Si ce chantier aboutit sans trop de couacs, ce sera la grande réforme du quinquennat. Faire passer la France et ses 22 régions de tailles et de poids disparates, dont certaines sont surtout des baronnies, à 14 grandes régions, sur le modèle des Länders allemands, pourrait être le premier grand signal d'une France acceptant les remèdes pour guérir de ses maux ancestraux.
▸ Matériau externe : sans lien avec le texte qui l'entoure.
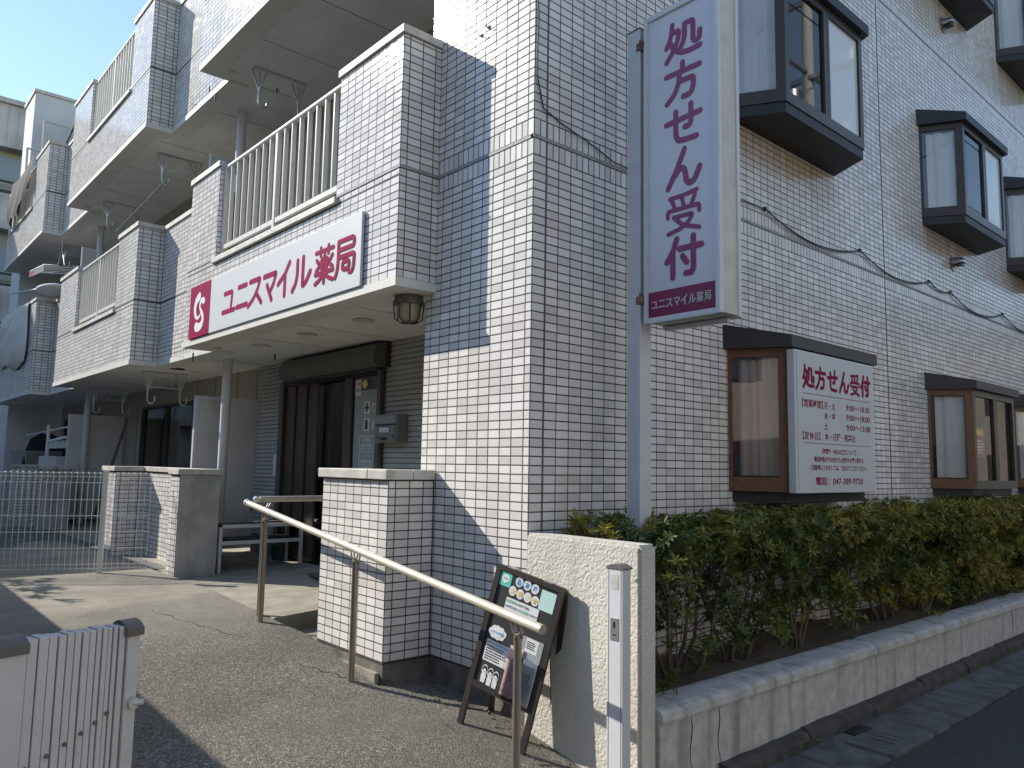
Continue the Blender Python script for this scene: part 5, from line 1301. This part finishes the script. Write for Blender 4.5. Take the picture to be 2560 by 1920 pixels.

Dans une tribune publiée sur le site de l'Elysée, et publiée par une large partie des quotidiens régionaux ce mardi 3 juin, le président de la République explique les raisons de cette réforme de l'organisation territoriale. Il y insiste sur le rôle majeur qu'il souhaite voire jouer par les intercommunalités, qui devront regrouper au minimum 20 000 habitants au 1er janvier 2017, contre 5000 au minimum aujourd'hui : "Parce que notre organisation territoriale a vieilli et que les strates se sont accumulées. Parce que les moyens de communication, les mutations économiques, les modes de vie ont effacé les limites administratives. Parce que nous devons répondre aux inquiétudes des citoyens qui vivent à l’écart des centres les plus dynamiques et qui redoutent d’être délaissés par l’Etat en milieu rural comme dans les quartiers populaires.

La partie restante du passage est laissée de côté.